The third and fourth chapters in the text both cover issues of fantasy and mythos. Chapter 3, on the nature of collective fantasy, takes up the shared ideas that players and referees have about a game’s fantasy world, and the way that they use these ideas to generate meaningful play. While Fine never enters into much detail about game mechanics, he does include a discussion about the ways that participants try to manipulate the rules and the random elements of these games (including a long discussion about the rituals surrounding dice rolling). Chapter 4 examines how players shift between levels of meaning, and represents the most sustained interaction in Shared Fantasy with fantasy mythos. Fantasy offers an avenue of engrossment for players, allowing them to engage according to their own shared interest in a particular mythos and according to their own goals. Fine offers this type of engagement as a parallel to the acquisition of culture in general, with the caveat that it is more selective than most cultural interactions because the parameters for participation are narrower.

The fifth and sixth chapters of Shared Fantasy focus on the social dynamics of games and player reactions to the events of a game. Chapter 5 deals with player status, which Fine concludes generally increases according to player age and experience. Also of note is the use of fantasy violence as a sublimated form of social control—the threat of in game violence is often used to moderate player behaviour. In Chapter 6, Fine applies Erving Goffman’s “frame analysis” to fantasy role playing, and expands on the Goffman by suggesting that shifting between frames of reference happens seamlessly despite the engrossment that role playing relies on.

The final two chapters examine players’ emotional and cognitive investment in roleplaying games. Chapter 7 makes distinctions between player goals and examines the ways in which players identify with their characters. Fine also lists the mechanisms that players use to preserve self-esteem in the face of character failures. Finally, in Chapter 8, Fine attempts to expand his research on this small subculture into larger contexts. This chapter has some implications for the defense of fantasy literature generally, as it takes fantasy out of the realm of introspection and individual escapism. Most importantly, perhaps, Fine suggests that the sexual violence he observed in previous chapters does have its origins in systemic aspects of the larger culture of “American males,” and is not limited to a particular subculture.

Critique

I should state here that I am not a games scholar, and have only a passing familiarity with current discussions in the field. I do play roleplaying games, and as a fan of the genre I found Shared Fantasy to be a fairly engaging history that offered a unique look into what it means to immerse oneself into a fantasy world. But the way that Fine focuses on immersion does intersect with my own academic interests in speculative literature and fantasy fiction. In literature and in games, fantasy seems tied to the necessity of giving oneself over to experiencing a setting or a narrative.
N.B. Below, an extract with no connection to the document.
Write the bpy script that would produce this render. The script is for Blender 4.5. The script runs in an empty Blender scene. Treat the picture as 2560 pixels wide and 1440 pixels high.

Shared Fantasy would remain a valuable resource by virtue of being the first study of its kind, and for the way it engages with the pioneers of fantasy role playing industry, and yet it is the insistence on play for play’s sake which proves to be Fine’s most lasting contribution. While members of the gaming community point to the salutary side-effects of playing FRPGs (53), and the complexity of the games might suggest a love of minutia, Fine asserts that it is the engrossment (read: fun) that players find in these games which drives participation. His focus on engrossment throughout the study bridges player motivation (why people play games) and the actual mechanics of gaming communities. And if FRPGs encourage players to lose themselves in play more explicitly than other games, engrossment is still a concept that is extensible to other gaming communities.

While only two of the four games played by the communities studied are still in print, the main indication that Shared Fantasy is of a different time is the way it reads like a defense of the fantasy genre as a whole. Like J.R.R. Tolkien in his seminal essay “On Fairy Stories,” Fine is committed to demonstrating the redeeming aspects of escapism and to pointing out that while fantasy worlds are not real, they do reflect reality and cannot be engaged with without undertaking some real activity. While this type of defense may have been necessary at the time of publication, few would now confuse the fantasy elements of an activity with the validity of a community practice.

Some of Fine’s discussions of play lack engagement with the actual rules that govern these games and clarity regarding which rules act as motivations for in-game actions. Even though the study concludes by suggesting that a loose interpretation of the rules governs fantasy role playing, and that fun remains the “sine qua non of games” (236), a position which is to be applauded, a more rigorous discussion of the complex systems that the players are interpreting would be useful. Since this study devotes considerable time to the ways that players become engrossed in game narratives, it seems short-sighted to overlook the codified rewards that oftentimes provide the motivation for the narrative in the first place.

Finally, by considering the rules of the games as written, Fine could put a finer point on his conclusions about the sexual violence that characterizes some of the groups in the study. He notes that “[w]hile fantasy gamers frame their beliefs in terms of ‘fantasy’ relationships, the content indicates basic conceptualizations of all male-female relationships” (238); and yet, the fact that some forms of violence (fighting monsters or NPCs) has a mechanical value in these games, while sexualized violence does not, is not mentioned in the study. Not only do the actions of his subjects speak to a general misogyny, they also demonstrate a real desire to see this misogyny acted out.

Conclusion

Shared Fantasy offers some useful tools for researchers interested in gaming communities and the use of fantasy as an element of play. By keeping his focus on the interpersonal dynamics of gaming, Fine does lose some opportunities to engage with the structure of games themselves, but he is able to come to some interesting conclusions about the nature of play. Readers are unlikely to find anything revolutionary or controversial in Shared Fantasy, but the research Fine has done should remain foundational to projects on gaming communities or fantasy role playing generally.